Как путешественник в море ищет глазами огни маяка на горизонте, так я, выбирая свой путь, искал впереди знаков внутреннего согласия, соответствия между отдельными, уже открывшимися мне, деталями моей картины-загадки. На поверхности бушевала буря, война волн со случайными щепками — но дальше, в глубине, я угадывал чудесный покой, гармонию полную и совершенную. Шаг за шагом, осторожно, я старался извлечь ее на свет — не останавливаясь, не чувствуя усталости. Вело меня при этом какое-то пронзительное предчувствие красоты — на всех дорогах мой единственный компас. Созерцать красоту в полном блеске — истинное наслаждение; но в том, чтобы видеть как она, не торопясь, выступает из тумана (а сама эта плотная завеса, за которой она так упорно скрывалась, рвется в клочки, опускаясь к твоим ногам), я находил особенную, иную радость. Конечно, я не оставлял работы до тех пор, пока мне не удавалось раз и навсегда вывести свою находку на свет из ее уютного полумрака. И тогда уже я мог задержаться, чтобы в полной мере насладиться созерцанием — глядя, как стройно ложатся на картину пестрые краски, и как случайные, разрозненные голоса, торжествуя, сливаются в одну всеохватывающую гармонию. Но чаще всего то, что я только что вывел на свет, само подсказывало мне новые догадки, побуждая вернуться ради них в царство непроницаемого тумана. Свежая находка при этом оказывалась для нового похода незаменимым инструментом. Да и могло ли быть иначе? Ведь Та, что вечно таится в глубине, неуловимая, неверная, без конца меняющая облик, маня очередным, незнакомым еще воплощением, снова обращала ко мне свой зов.

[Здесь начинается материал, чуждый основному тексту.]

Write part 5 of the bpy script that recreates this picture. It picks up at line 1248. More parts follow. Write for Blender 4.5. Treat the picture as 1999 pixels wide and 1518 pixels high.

Дьедонне, мне кажется, находил свой восторг и удовлетворение прежде всего в созерцании красоты вещей — в полном свете, в законченном великолепии. Мне же была дороже радость неуверенного поиска, вслепую, на ощупь, в мороке ночных туманов. Именно в этом, быть может, заключается глубокое различие наших с ним подходов к математике. В свое время я умел чувствовать красоту так же остро, как Дьедонне; вероятно, эта способность притупилась у меня в шестидесятые годы (когда я, сам того не замечая, стал потакать своему самодовольству). Однако, похоже на то, что само восприятие красоты, немедленно выливавшееся у Дьедонне в счастливое восхищение, всегда осуществлялось у нас по-разному. Моя страсть к гармонии вещей, по-видимому, была более действенной, в то время как его любовь — скорее, созерцательной; и снаружи она проявлялась ярче моей.